Instructions to follow: Transcribe every line exactly and omit anything that is a picture.

------ Source material ------

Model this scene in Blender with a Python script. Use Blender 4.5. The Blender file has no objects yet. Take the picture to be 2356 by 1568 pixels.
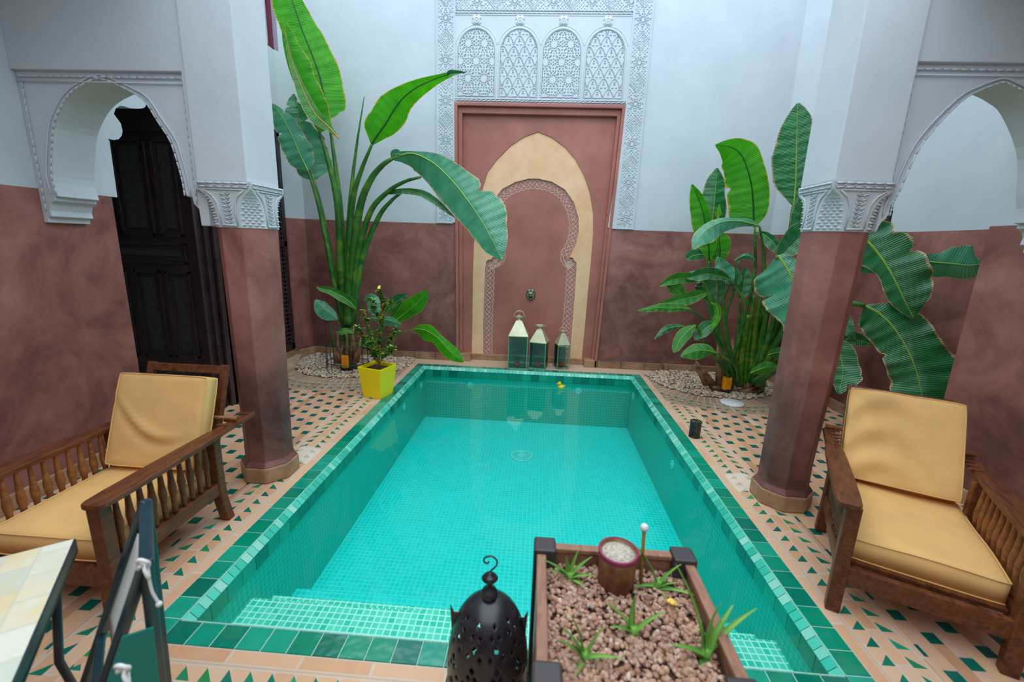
import bpy, math, random
import numpy as np
from mathutils import Vector, Matrix
R = random.Random(7)
C = bpy.context.scene.collection
PI = math.pi
# ------------------------------------------------------------------ camera
H = 1.7; FPX = 997.622
PITCH, ROLL, YAW = 0.22102, 0.03578, 0.05424
def cam_axes():
    cp, sp = math.cos(PITCH), math.sin(PITCH)
    f = Vector((0, cp, -sp)); u = Vector((0, sp, cp)); x = Vector((1, 0, 0))
    M = Matrix.Rotation(YAW, 3, 'Z'); f, u, x = M @ f, M @ u, M @ x
    cr, sr = math.cos(ROLL), math.sin(ROLL)
    return cr*x + sr*u, -sr*x + cr*u, f
CX, CU, CF = cam_axes()
CO = Vector((0, 0, H))
def at(px, py, Y):
    d = CF + CX*((px-1178)/FPX) - CU*((py-784)/FPX)
    return CO + d*(Y/d.y)
def atz(px, py, Z):
    d = CF + CX*((px-1178)/FPX) - CU*((py-784)/FPX)
    return CO + d*((Z-H)/d.z)
def atx(px, py, XX):
    d = CF + CX*((px-1178)/FPX) - CU*((py-784)/FPX)
    return CO + d*(XX/d.x)
cam = bpy.data.cameras.new('camera'); co = bpy.data.objects.new('camera', cam); C.objects.link(co)
m = Matrix((CX, CU, -CF)).transposed().to_4x4(); m.translation = CO
co.matrix_world = m
cam.sensor_width = 36; cam.lens = FPX/2356*36; cam.clip_start = 0.05
cam.dof.use_dof = True; cam.dof.focus_distance = 5.2; cam.dof.aperture_fstop = 2.2
bpy.context.scene.camera = co

# ------------------------------------------------------------------ shader expressions
class X:
    def __init__(s, t, k): s.t = t; s.k = k
    def m(s, op, *a):
        n = s.t.nodes.new('ShaderNodeMath'); n.operation = op
        for i, q in enumerate((s,)+a):
            if isinstance(q, X): s.t.links.new(q.k, n.inputs[i])
            else: n.inputs[i].default_value = float(q)
        return X(s.t, n.outputs[0])
    def c(s, v): 
        n = s.t.nodes.new('ShaderNodeValue'); n.outputs[0].default_value = v; return X(s.t, n.outputs[0])
    def __add__(s, o): return s.m('ADD', o)
    __radd__ = __add__
    def __mul__(s, o): return s.m('MULTIPLY', o)
    __rmul__ = __mul__
    def __sub__(s, o): return s.m('SUBTRACT', o)
    def __rsub__(s, o): return s.c(o).m('SUBTRACT', s)
    def __truediv__(s, o): return s.m('DIVIDE', o)
    def __lt__(s, o): return s.m('LESS_THAN', o)
    def __gt__(s, o): return s.m('GREATER_THAN', o)
    def fract(s): return s.m('FLOORED_MODULO', 1.0)
    def floor(s): return s.m('FLOOR')
    def abs(s): return s.m('ABSOLUTE')
    def sin(s): return s.m('SINE')
    def max(s, o): return s.m('MAXIMUM', o)
    def min(s, o): return s.m('MINIMUM', o)
    def sqrt(s): return s.m('SQRT')
    def between(s, a, b): return (s > a)*(s < b)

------

Solution for this exercise:
Model this scene in Blender with a Python script. Use Blender 4.5. The Blender file has no objects yet. Take the picture to be 2356 by 1568 pixels.
import bpy, math, random
import numpy as np
from mathutils import Vector, Matrix
R = random.Random(7)
C = bpy.context.scene.collection
PI = math.pi
# ------------------------------------------------------------------ camera
H = 1.7; FPX = 997.622
PITCH, ROLL, YAW = 0.22102, 0.03578, 0.05424
def cam_axes():
    cp, sp = math.cos(PITCH), math.sin(PITCH)
    f = Vector((0, cp, -sp)); u = Vector((0, sp, cp)); x = Vector((1, 0, 0))
    M = Matrix.Rotation(YAW, 3, 'Z'); f, u, x = M @ f, M @ u, M @ x
    cr, sr = math.cos(ROLL), math.sin(ROLL)
    return cr*x + sr*u, -sr*x + cr*u, f
CX, CU, CF = cam_axes()
CO = Vector((0, 0, H))
def at(px, py, Y):
    d = CF + CX*((px-1178)/FPX) - CU*((py-784)/FPX)
    return CO + d*(Y/d.y)
def atz(px, py, Z):
    d = CF + CX*((px-1178)/FPX) - CU*((py-784)/FPX)
    return CO + d*((Z-H)/d.z)
def atx(px, py, XX):
    d = CF + CX*((px-1178)/FPX) - CU*((py-784)/FPX)
    return CO + d*(XX/d.x)
cam = bpy.data.cameras.new('camera'); co = bpy.data.objects.new('camera', cam); C.objects.link(co)
m = Matrix((CX, CU, -CF)).transposed().to_4x4(); m.translation = CO
co.matrix_world = m
cam.sensor_width = 36; cam.lens = FPX/2356*36; cam.clip_start = 0.05
cam.dof.use_dof = True; cam.dof.focus_distance = 5.2; cam.dof.aperture_fstop = 2.2
bpy.context.scene.camera = co

# ------------------------------------------------------------------ shader expressions
class X:
    def __init__(s, t, k): s.t = t; s.k = k
    def m(s, op, *a):
        n = s.t.nodes.new('ShaderNodeMath'); n.operation = op
        for i, q in enumerate((s,)+a):
            if isinstance(q, X): s.t.links.new(q.k, n.inputs[i])
            else: n.inputs[i].default_value = float(q)
        return X(s.t, n.outputs[0])
    def c(s, v): 
        n = s.t.nodes.new('ShaderNodeValue'); n.outputs[0].default_value = v; return X(s.t, n.outputs[0])
    def __add__(s, o): return s.m('ADD', o)
    __radd__ = __add__
    def __mul__(s, o): return s.m('MULTIPLY', o)
    __rmul__ = __mul__
    def __sub__(s, o): return s.m('SUBTRACT', o)
    def __rsub__(s, o): return s.c(o).m('SUBTRACT', s)
    def __truediv__(s, o): return s.m('DIVIDE', o)
    def __lt__(s, o): return s.m('LESS_THAN', o)
    def __gt__(s, o): return s.m('GREATER_THAN', o)
    def fract(s): return s.m('FLOORED_MODULO', 1.0)
    def floor(s): return s.m('FLOOR')
    def abs(s): return s.m('ABSOLUTE')
    def sin(s): return s.m('SINE')
    def max(s, o): return s.m('MAXIMUM', o)
    def min(s, o): return s.m('MINIMUM', o)
    def sqrt(s): return s.m('SQRT')
    def between(s, a, b): return (s > a)*(s < b)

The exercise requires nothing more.